**Data lines:**
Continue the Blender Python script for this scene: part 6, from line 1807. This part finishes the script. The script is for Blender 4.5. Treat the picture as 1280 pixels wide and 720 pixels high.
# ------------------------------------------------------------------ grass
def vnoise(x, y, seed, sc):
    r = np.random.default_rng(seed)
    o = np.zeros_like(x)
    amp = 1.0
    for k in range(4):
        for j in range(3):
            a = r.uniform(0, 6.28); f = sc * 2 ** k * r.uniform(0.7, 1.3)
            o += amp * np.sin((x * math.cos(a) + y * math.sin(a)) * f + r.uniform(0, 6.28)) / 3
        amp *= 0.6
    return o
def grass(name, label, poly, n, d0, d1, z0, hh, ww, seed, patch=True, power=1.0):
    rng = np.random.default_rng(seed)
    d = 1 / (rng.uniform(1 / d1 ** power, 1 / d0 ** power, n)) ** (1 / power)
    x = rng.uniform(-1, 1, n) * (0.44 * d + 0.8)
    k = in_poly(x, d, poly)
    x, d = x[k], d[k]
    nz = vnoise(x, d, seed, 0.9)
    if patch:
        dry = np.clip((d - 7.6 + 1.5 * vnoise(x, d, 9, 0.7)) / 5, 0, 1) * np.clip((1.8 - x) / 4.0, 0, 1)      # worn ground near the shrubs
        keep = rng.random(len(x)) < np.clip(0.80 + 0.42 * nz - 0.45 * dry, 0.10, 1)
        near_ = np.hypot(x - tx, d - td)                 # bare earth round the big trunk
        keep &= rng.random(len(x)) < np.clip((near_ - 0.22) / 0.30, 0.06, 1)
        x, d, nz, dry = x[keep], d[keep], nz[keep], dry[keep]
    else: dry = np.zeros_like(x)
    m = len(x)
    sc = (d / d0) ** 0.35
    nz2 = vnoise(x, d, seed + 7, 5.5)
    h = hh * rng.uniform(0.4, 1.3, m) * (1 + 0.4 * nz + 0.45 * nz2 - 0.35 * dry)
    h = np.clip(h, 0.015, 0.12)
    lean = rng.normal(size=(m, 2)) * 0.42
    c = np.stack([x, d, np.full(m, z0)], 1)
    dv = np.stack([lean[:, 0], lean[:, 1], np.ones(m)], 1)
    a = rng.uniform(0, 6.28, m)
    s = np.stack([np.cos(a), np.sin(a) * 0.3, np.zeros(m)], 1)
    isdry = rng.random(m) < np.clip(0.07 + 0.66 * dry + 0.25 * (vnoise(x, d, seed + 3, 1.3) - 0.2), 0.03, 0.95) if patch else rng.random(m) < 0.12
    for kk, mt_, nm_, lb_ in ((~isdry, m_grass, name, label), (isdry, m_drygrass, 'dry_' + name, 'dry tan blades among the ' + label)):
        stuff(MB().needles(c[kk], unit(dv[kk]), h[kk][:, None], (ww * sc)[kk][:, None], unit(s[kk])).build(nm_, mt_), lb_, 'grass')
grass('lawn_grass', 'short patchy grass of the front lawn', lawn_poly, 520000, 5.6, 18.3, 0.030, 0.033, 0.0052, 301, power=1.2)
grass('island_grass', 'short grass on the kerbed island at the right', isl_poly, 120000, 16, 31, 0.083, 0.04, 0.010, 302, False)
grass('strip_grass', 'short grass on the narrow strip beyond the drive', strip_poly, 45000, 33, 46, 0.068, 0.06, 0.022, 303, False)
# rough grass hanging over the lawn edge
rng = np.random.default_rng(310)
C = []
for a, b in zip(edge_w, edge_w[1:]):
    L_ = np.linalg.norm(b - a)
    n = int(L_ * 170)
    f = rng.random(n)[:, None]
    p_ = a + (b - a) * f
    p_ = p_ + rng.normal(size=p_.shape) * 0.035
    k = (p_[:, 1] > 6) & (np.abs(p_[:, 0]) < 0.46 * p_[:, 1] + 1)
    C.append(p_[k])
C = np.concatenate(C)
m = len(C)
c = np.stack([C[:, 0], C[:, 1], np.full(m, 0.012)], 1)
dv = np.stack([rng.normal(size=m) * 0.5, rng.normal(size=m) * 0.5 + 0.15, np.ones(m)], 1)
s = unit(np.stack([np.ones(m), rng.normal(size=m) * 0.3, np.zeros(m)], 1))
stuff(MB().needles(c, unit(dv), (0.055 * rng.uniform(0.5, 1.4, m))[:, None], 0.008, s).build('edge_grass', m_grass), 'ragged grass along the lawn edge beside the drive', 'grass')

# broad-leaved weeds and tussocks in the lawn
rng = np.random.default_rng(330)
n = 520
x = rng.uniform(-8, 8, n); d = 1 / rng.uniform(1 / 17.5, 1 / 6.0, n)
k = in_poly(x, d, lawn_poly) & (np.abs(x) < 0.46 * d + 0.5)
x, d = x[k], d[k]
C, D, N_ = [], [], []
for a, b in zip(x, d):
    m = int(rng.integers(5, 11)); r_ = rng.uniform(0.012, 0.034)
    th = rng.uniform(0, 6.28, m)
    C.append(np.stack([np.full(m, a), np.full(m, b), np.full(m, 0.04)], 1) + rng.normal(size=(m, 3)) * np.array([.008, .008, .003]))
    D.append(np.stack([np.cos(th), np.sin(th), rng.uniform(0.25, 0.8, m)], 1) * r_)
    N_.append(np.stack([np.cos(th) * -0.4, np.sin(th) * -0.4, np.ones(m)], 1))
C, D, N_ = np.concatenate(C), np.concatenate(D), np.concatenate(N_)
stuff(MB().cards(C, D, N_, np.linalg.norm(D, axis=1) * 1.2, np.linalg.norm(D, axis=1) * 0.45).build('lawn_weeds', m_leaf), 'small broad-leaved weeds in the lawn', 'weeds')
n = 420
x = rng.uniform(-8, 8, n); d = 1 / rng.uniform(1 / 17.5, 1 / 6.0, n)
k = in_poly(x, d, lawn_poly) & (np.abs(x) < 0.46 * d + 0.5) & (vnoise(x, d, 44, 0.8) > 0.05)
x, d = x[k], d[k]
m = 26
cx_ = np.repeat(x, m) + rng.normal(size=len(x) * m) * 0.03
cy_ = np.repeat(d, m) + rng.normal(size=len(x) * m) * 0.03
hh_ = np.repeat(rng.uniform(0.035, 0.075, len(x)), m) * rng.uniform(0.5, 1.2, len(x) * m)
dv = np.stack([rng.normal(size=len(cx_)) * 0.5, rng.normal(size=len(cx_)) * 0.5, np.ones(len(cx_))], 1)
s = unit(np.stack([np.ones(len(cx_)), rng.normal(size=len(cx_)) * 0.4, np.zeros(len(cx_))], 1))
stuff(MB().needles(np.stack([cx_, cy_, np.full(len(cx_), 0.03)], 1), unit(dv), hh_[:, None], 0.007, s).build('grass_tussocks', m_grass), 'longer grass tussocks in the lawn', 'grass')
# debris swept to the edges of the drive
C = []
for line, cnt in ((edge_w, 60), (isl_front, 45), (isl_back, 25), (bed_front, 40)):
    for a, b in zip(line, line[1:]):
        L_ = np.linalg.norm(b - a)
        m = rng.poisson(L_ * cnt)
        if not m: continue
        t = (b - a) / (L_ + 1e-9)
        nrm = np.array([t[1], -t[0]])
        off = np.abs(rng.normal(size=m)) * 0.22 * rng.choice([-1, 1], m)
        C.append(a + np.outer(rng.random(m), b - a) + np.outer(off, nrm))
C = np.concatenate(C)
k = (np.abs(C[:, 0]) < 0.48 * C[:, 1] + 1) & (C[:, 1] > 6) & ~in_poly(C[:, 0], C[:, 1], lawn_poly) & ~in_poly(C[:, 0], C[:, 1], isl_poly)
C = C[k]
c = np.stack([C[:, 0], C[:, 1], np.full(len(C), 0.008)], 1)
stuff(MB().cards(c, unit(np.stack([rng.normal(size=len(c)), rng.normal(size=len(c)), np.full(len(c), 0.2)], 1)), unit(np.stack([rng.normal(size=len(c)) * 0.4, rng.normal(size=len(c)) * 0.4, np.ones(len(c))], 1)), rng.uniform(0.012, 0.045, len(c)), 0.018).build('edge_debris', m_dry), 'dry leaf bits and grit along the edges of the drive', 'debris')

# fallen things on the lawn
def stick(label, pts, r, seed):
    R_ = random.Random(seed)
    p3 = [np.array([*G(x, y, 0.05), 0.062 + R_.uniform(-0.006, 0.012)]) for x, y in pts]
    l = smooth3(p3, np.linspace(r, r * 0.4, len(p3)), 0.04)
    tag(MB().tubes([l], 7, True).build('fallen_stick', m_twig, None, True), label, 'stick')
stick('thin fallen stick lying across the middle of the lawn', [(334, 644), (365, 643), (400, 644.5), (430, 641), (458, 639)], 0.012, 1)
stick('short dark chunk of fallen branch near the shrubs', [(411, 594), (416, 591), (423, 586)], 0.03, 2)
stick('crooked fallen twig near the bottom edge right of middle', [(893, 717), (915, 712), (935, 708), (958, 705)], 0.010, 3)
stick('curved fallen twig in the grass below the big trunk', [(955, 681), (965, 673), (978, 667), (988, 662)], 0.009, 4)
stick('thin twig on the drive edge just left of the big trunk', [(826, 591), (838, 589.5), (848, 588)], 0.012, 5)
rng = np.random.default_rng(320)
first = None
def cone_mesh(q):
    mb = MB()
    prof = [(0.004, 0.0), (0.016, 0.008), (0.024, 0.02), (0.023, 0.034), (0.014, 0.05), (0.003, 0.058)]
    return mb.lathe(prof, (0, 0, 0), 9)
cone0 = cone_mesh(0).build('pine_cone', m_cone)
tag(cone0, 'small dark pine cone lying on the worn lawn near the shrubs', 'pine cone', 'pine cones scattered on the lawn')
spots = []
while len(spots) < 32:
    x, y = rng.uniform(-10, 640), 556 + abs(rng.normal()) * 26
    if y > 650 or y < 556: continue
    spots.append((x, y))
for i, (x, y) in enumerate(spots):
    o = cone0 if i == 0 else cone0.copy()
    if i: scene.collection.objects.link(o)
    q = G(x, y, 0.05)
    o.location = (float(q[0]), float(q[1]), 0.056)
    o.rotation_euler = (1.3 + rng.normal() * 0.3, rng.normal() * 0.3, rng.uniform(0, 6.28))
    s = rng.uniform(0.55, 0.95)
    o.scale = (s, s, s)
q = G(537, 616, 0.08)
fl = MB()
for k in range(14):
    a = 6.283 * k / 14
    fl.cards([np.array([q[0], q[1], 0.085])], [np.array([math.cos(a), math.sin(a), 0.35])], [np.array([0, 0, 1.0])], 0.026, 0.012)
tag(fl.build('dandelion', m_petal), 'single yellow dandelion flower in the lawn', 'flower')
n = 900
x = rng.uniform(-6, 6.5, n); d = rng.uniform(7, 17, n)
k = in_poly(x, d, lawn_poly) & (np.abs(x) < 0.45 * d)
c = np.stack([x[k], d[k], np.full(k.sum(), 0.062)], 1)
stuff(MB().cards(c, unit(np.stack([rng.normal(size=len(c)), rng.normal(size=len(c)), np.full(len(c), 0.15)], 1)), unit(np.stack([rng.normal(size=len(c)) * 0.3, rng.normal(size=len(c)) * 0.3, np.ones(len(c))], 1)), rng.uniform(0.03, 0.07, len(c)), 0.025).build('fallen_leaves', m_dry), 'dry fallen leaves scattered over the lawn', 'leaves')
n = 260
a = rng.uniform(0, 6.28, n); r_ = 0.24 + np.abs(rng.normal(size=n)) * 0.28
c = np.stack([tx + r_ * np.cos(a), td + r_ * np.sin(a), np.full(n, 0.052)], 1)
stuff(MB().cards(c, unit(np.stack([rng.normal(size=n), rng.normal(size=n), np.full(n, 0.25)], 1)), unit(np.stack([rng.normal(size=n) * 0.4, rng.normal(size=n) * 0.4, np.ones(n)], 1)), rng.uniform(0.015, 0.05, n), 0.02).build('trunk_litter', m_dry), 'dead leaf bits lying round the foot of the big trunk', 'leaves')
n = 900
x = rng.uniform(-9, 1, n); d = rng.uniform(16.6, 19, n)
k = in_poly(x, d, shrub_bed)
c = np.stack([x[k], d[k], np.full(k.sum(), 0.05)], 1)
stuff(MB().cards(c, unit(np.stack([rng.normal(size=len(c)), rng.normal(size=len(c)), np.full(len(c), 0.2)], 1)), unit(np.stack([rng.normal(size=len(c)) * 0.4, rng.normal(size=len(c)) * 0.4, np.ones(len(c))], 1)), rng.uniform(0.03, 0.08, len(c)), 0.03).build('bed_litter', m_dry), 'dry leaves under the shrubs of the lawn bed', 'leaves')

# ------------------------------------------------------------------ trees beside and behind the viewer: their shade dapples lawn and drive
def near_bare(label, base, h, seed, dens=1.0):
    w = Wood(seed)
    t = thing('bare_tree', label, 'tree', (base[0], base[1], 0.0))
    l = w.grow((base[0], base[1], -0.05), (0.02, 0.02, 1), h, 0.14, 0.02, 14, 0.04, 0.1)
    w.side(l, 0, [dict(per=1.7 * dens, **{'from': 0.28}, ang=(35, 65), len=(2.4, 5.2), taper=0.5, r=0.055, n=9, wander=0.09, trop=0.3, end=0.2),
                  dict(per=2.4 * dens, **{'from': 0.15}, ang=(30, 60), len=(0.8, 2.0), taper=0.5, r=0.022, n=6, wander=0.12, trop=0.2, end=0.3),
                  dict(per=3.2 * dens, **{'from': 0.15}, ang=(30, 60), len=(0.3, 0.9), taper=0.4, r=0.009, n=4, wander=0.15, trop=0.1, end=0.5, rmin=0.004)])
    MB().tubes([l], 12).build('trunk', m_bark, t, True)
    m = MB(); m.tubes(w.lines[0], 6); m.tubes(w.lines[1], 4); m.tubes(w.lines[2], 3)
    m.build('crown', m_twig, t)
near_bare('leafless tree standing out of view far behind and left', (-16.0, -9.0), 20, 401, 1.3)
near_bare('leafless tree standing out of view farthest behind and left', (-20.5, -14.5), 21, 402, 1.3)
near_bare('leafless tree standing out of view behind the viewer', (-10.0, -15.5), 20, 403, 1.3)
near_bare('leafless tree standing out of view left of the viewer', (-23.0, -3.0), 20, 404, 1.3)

**Requirements:**
Using the listing above, gather each line that holds the string "scene" and copy it.

**Correct output:**
Continue the Blender Python script for this scene: part 6, from line 1807. This part finishes the script. The script is for Blender 4.5. Treat the picture as 1280 pixels wide and 720 pixels high.
    if i: scene.collection.objects.link(o)